Christmas 015Maybe it’s just because I take extra time off for the Christmas holidays. Or maybe it’s a sign of advancing age. Whatever the reason, I find myself increasingly savoring small things.

These days I notice my senses more and the news they bring me. I relish the thrust of water from the shower head waking me up with negative ions. I tingle as the loops of the bath sheet snatch the damp from my skin.  I inhale the fragrance of the bake shop when I buy my Sunday bagels.  My eye spots patterns of light and color wherever I look.

Each day has its hallmark—unique details that shift as the hours pass. The mind’s eye records a myriad patterns. Each image pauses momentarily on my retina before giving way to the next.  As I drive by, the commuter waits for his ride with hanging head.  His choice of coat varies with the weather, but his posture, weary and meek, stays the same. I greet the familiar sights throughout my day.

I see grackles pecking at the close-cropped lawn of the golf course, which bears stripes of sienna and pale yellowish green at this time of year. The naked winter trees outside a shopping center stand wrapped in fog, giving the fringes of the commercial wasteland an almost moorish beauty. The last bits of greenery—cushions of moss at a sidewalk’s edge and a bit of vinca still blooming in my garden—contrast sharply with the earthy colors of the season.

Christmas Eve and Day have a magic that has somehow survived despite the merchants. Moments come and go more slowly, incrementally. I am conscious of the patina of time as this Christmas Eve enters the pantheon of holidays past.

There are cherished rituals. I reserve my favorite flavor of coffee, Starbucks Anniversary Blend, for December consumption with stollen, a reminder of a German friend (though the sweet bread the stores sell is a pale imitation of her homemade version). I put frankincense and myrrh in a pan on the stove. The exotic smoke speaks of the Middle East and somehow adds a spiritual dimension to the festivities. I light candles, beeswax and bayberry.

A decade or more ago I developed the custom of collecting Christmas music, generally a CD or two each year. Now I have a fine collection of Boston Revels concerts celebrating different cultures’ solstice celebrations.

I have Handel and Vivaldi and carols sung by famous voices long gone, like Enrico Caruso. I have lutes, harps, and guitars, operatic voices and jazz singers. I have an old favorite from television broadcasts of my childhood: Gian Carlo Menotti’s Amahl and the Night Visitors, which I know so well that I scarcely need the CD at all to play the music.

As I write, the morning advances. I must go to the market for fresh vegetables, review my recipes to check that all ingredients are ready to hand, wrap presents, and call a few close friends who live elsewhere.
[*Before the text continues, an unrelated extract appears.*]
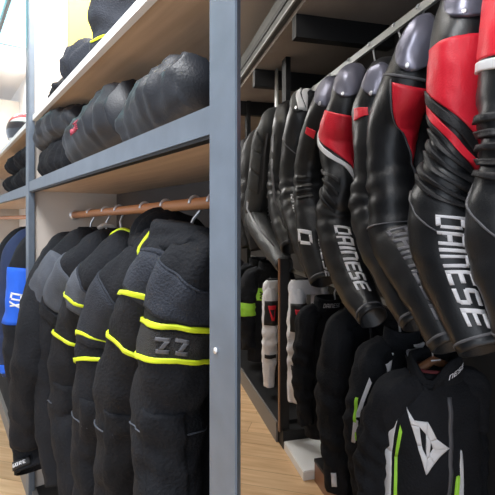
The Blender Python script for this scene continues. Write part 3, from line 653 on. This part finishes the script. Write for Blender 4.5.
# ================================================================ LOWER RIGHT JACKETS
def emblem(tb, u0, u1, th0, th1):
    """the pointed emblem: outer outline strips around an open eye"""
    g = lambda p: (u0+(u1-u0)*p[0], th0+(th1-th0)*p[1])
    Q = [((0, 0), (.23, .22), (.32, .33), (.30, .14)), ((.30, .14), (.32, .33), (.57, .39), (.57, .30)), ((.57, .30), (.57, .39), (.76, .50), (1, .46)),
         ((.23, .22), (.25, .52), (.43, .48), (.32, .33)), ((.25, .52), (.49, .70), (.51, .57), (.43, .48)), ((.43, .48), (.51, .57), (.72, .56), (.76, .50)),
         ((.49, .70), (.62, 1.0), (.61, .64), (.51, .57)), ((.62, 1.0), (.84, .65), (.72, .56), (.61, .64)), ((.84, .65), (1, .46), (.76, .50), (.72, .56))]
    return [quad(*[g(p) for p in q]) for q in Q]
def low_jacket(name, lab, t, qc, zt, zh, hw, ht, seed, m='textile', ms=None, sl=None, cat='jacket', group='jackets on the lower rail', sr=.07, rail=True, mult=1.25, dt=0., slen=.62, hl='', cr=(.055, .075, .05)):
    ms = ms or m
    r = thing(name, lab, cat, RR, t, qc, zh, group)
    bt = body_tube(t, qc, zt, zh, hw, ht, seed, amp=.010); torso = finish_body(r, bt, m, True)
    collar = collar_obj('collar', t+.01, qc, zt-.01, cr[0], cr[1], cr[2], m, r, vopen=cr[0] > .06)
    out = []
    for sg in (-1, 1):
        X = lambda q: qc+sg*q
        pts = [(t, X(hw*.45), zt-.045, .05), (t+.0, X(hw*.85), zt-.075, .06), (t+dt*.5+.01, X(hw*(mult-.12)), zt-.15, sr), (t+dt+.01, X(hw*mult), zt-slen*.48, sr+.002), (t+dt+.02, X(hw*mult), zt-slen*.74, sr-.005), (t+dt+.03, X(hw*(mult-.08)), zt-slen, sr-.02)]
        tb, s = sleeve_obj(r, pts, seed+sg*3, ms, [(.45, .14, .006, 9, 2.5), (.75, .15, .005, 9, 2.5)], .009, ns=56)
        out.append((tb, s))
    if rail: hanger(RR, t-.02, .22, .9935, zt, hl, 'hangers on the lower rail', tn=t, hw=.1)
    return r, bt, torso, collar, out
# A: nearest jacket with the white emblem
A = low_jacket('armoured_jacket', 'black textile jacket with a white chest emblem and neon green side stripes, nearest below', 1.13, .22, .82, .02, .19, .085, 200, rail=False, sr=.062, dt=-.07, mult=1.08, cr=(.072, .10, .062))
r, bt, torso, col_, sl = A
patch_obj('chest_emblem', bt, 'white', torso, emblem(bt, .13, .41, 38, 88), 6, 6, .005)
patch_obj('white_side_panel', bt, 'white', torso, [quad((.13, 14), (.19, 28), (.34, 15), (.33, -2)), quad((.33, -2), (.34, 15), (.9, 6), (.9, -14))], 20, 8, .005)
patch_obj('green_side_stripe', bt, 'neon_green', torso, [quad((.22, 31), (.25, 34), (.36, 26), (.36, 21)), quad((.36, 21), (.36, 26), (.95, 18), (.95, 12))], 20, 4, .005)
patch_obj('white_side_panel', bt, 'white', torso, [quad((.33, 104), (.35, 106), (.9, 124), (.9, 106))], 20, 8, .005)
patch_obj('green_side_stripe', bt, 'neon_green', torso, [quad((.44, 98), (.44, 102), (.95, 106), (.95, 100))], 20, 4, .006)
def words_on_collar(t, q, z, rt, rq, text, a0, a1, h, m, parent, sk=0, name='collar_lettering', rise=0.):
    bm = bmesh.new(); tot = sum(1.1 if c == 'I' else 4 for c in text)+.9*(len(text)-1); x = 0
    for i, c in enumerate(text):
        if i >= sk:
            for qd in GL[c]:
                g = []
                for yy in (0, .5, 1):
                    rw = []
                    for xx in (0, .5, 1):
                        px = (qd[0][0]*(1-xx)+qd[1][0]*xx)*(1-yy)+(qd[3][0]*(1-xx)+qd[2][0]*xx)*yy
                        py = (qd[0][1]*(1-xx)+qd[1][1]*xx)*(1-yy)+(qd[3][1]*(1-xx)+qd[2][1]*xx)*yy
                        a = (a0+(a1-a0)*(x+px+.2*py)/tot)*D2R
                        rw.append(bm.verts.new((t+rt*math.sin(a), q-rq*math.cos(a), z+h*py/6+rise*(x+px)/tot)))
                    g.append(rw)
                for p in range(2):
                    for o in range(2): bm.faces.new((g[p][o], g[p][o+1], g[p+1][o+1], g[p+1][o]))
        x += (1.1 if c == 'I' else 4)+.9
    bmesh.ops.translate(bm, verts=bm.verts, vec=-org(parent)); return link(name, bm, m, parent)
words_on_collar(1.14, .22, .785, .0775, .107, 'DAINESE', 60, 128, .018, 'print', col_, 3, rise=.052)
part('collar_lining', 'skin_lining', col_, lambda bm: wire(bm, [(1.14-.053*math.cos(a), .22-.078*math.sin(a), .825) for a in [i*PI/10 for i in range(21)]], .006), True)
hg = thing('coat_hanger', 'brown wooden hanger inside the open collar of the white emblem jacket', 'hanger', RR, 1.13, .22, .78, 'hangers on the lower rail')
part('hook', 'steel', hg, lambda bm: wire(bm, [(1.11, .203, .995), (1.11, .208, 1.011), (1.11, .22, 1.018), (1.11, .236, 1.01), (1.11, .235, .99), (1.115, .22, .93), (1.125, .22, .88), (1.13, .22, .85)], .003), True)
part('shoulder_bar', 'copper', hg, lambda bm: wire(bm, [(1.13, .09, .775), (1.13, .14, .81), (1.13, .22, .845), (1.13, .30, .81), (1.13, .35, .775)], .016, 12), True)
part('hanger_print', 'print', hg, lambda bm: box(bm, 1.1435, 1.1465, .20, .24, .848, .852))
# B ... dark jackets further along
B = low_jacket('armoured_jacket', 'black jacket with a pale side panel, behind the white emblem jacket', .93, .22, .88, .22, .15, .055, 210, ms='textile', mult=1.1, hl='hanger of the jacket behind the white emblem one')
patch_obj('white_side_panel', B[1], 'white_tex', B[2], quad((.075, 25), (.30, 20), (.34, 52), (.085, 62)), 16, 8, .005)
patch_obj('white_sleeve_stripe', B[4][0][0], 'white_tex', B[4][0][1], quad((.22, 60), (.24, 68), (.62, 26), (.62, 14)), 16, 3, .005)
patch_obj('white_shoulder_panel', B[1], 'white_tex', B[2], quad((.03, 85), (.14, 95), (.14, 140), (.03, 150)), 10, 10, .005)
patch_obj('green_sleeve_stripe', B[4][0][0], 'neon_green', B[4][0][1], rect(.35, .6, 30, 36), 16, 3, .005)
CJ = low_jacket('textile_jacket', 'long plain black jacket with creased sleeves, third on the lower rail', .68, .20, .95, .14, .14, .06, 220, mult=1.1, slen=.80, sr=.075, hl='hanger of the long plain black jacket')
patch_obj('cuff_print', CJ[4][0][0], 'print', CJ[4][0][1], rect(.86, .93, 40, 60), 4, 4, .004)
E_ = low_jacket('textile_jacket', 'black jacket facing front with white words under its collar', .34, .17, .90, .20, .125, .06, 230, mult=1.12, sr=.055, hl='hanger of the white worded collar jacket')
words_on_collar(.35, .17, .89, .060, .0815, 'DAINESE', 55, 125, .022, 'print', E_[3])
patch_obj('chest_line', E_[1], 'print', E_[2], quad((.12, 108), (.13, 108), (.22, 112), (.22, 114)), 10, 2, .004)
def trousers(lab, t, q, zt, zh, sep, rad, seed, hl):
    r = thing('riding_trousers', lab, 'trousers', RR, t, q, zh, 'white trousers on the lower rail')
    wb_ = Tube([(t, q, zt, .035, sep+rad*.6), (t, q, zt-.02, .04, sep+rad*.9), (t, q, zt-.05, .045, sep+rad), (t, q, zt-.08, .045, sep+rad*.9)], seed, amp=.006)
    b = tube_obj('waistband', wb_, 'white_tex', r, ns=14, nt=34)
    for sg in (-1, 1):
        tb, s = sleeve_obj(r, [(t, q+sg*sep, zt-.05, .045), (t+.01, q+sg*sep*1.05, zt-.14, rad), (t+.02, q+sg*sep*1.1, zt-.36, rad*1.03), (t+.01, q+sg*sep*1.15, zt-.5, rad*.9), (t, q+sg*sep*1.15, zh, rad*.72)], seed+sg, 'white_tex', [(.5, .2, .005, 8, 2)], .007, ns=44, name='leg')
        p = patch_obj('knee_pad', tb, 'leather_dark', s, rect(.13, .36, 30, 150), 10, 12, .006)
        patch_obj('red_emblem', tb, 'red', p, [quad((.18, 58), (.22, 62), (.22, 106), (.18, 112)), quad((.18, 58), (.32, 80), (.31, 92), (.22, 70)), quad((.18, 112), (.22, 102), (.31, 86), (.32, 92))], 5, 5, .009)
        patch_obj('side_strip', tb, 'leather_dark', s, rect(.66, .70, 30, 130), 4, 8, .005)
    def clip(bm):
        wire(bm, [(t, .20, .995), (t, .205, 1.012), (t, .22, 1.018), (t, .235, 1.012), (t, .236, .995), (t, q, zt+.01)], .003)
    hh = thing('clip_hanger', hl, 'hanger', RR, t, q, zt-.02, 'hangers on the lower rail')
    part('hook', 'steel', hh, clip, True)
    part('clip_bar', 'black', hh, lambda bm: wire(bm, [(t, q-.08, zt+.006), (t, q+.08, zt+.006)], .007), True)
trousers('white riding trousers with black knee pads and red emblems, beside the brown edged panel', .13, .15, 1.0, .30, .07, .055, 240, 'clip hanger of the white trousers with red knee emblems')
trousers('long white riding trousers hanging past the brown edged panel', -.36, .13, .93, .20, .06, .055, 250, 'clip hanger of the white trousers past the brown panel')
for t, lab, sd, hl in ((-.72, 'black jacket with neon green chest band carrying dark letters', 270, 'hanger of the nearer neon banded jacket'), (-1.02, 'farthest black jacket with neon green band on the lower rail', 280, 'hanger of the farthest neon banded jacket')):
    N_ = low_jacket('hi_vis_jacket', lab, t, .16, .99, .26, .16, .06, sd, hl=hl, mult=1.1)
    patch_obj('neon_band', N_[1], 'neon_green', N_[2], ring(.24, .36), 8, 34, .005, True)
    patch_obj('band_lettering', N_[1], 'black', N_[2], letters(N_[1], 'DX', .34, .27, 60, 85), 2, 2, .008)
    for tb, s in N_[4]: patch_obj('neon_band', tb, 'neon_green', s, ring(.44, .60), 6, 30, .005, True)
# far jackets on the upper rail
for j, (t, lab) in enumerate([(-.82, 'black studded jacket behind the charcoal armoured one on the upper rail'), (-1.12, 'far black jacket with neon sleeve patch at the end of the upper rail')]):
    r = thing('leather_jacket', lab, 'jacket', RR, t, .3, 1.35, 'leather jackets on the upper rail')
    bt = body_tube(t, .3, 2.08, 1.22, .2, .07, 300+j); torso = finish_body(r, bt, 'leather_dark')
    collar_obj('collar', t, .3, 2.07, .052, .07, .045, 'leather_dark', r)
    tb, s = sleeve_obj(r, [(t, .24, 2.05, .05), (t, .12, 2.02, .065), (t+.01, .06, 1.9, .08), (t, .03, 1.6, .085), (t+.05, .05, 1.3, .07), (t+.1, .07, 1.12, .055)], 310+j, 'leather_dark', [(.5, .15, .005, 9, 2)], .006)
    if j: patch_obj('neon_patch', tb, 'neon', s, rect(.42, .62, 30, 140), 10, 10, .005)
    else: patch_obj('studs', bt, 'steel', torso, [disc(.62+a*.035, 50+b*9, .006, 1.6) for a in range(8) for b in range(9)], 3, 3, .006)
    hanger(RR, t, .3, 2.2075, 2.08, ['hanger of the black studded jacket', 'hanger of the far neon patched jacket'][j], 'hangers on the upper grey rail', hw=.14)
It is 9:10 am EST, and the day is still young.

In fifty minutes I can listen in as the King’s College Choir commences this year’s edition of the Festival of Nine Lessons and Carols on the other side of the Atlantic, where twilight is descending on Cambridge. There is magic in the miracle that lets these voices so far away reach me as they sing. The sound arriving displaces all distance, even time, and reminds me that beauty and not just love is a weapon against suffering and despair. I am hoping that the new year brings us all greater peace and more widespread joy and prosperity.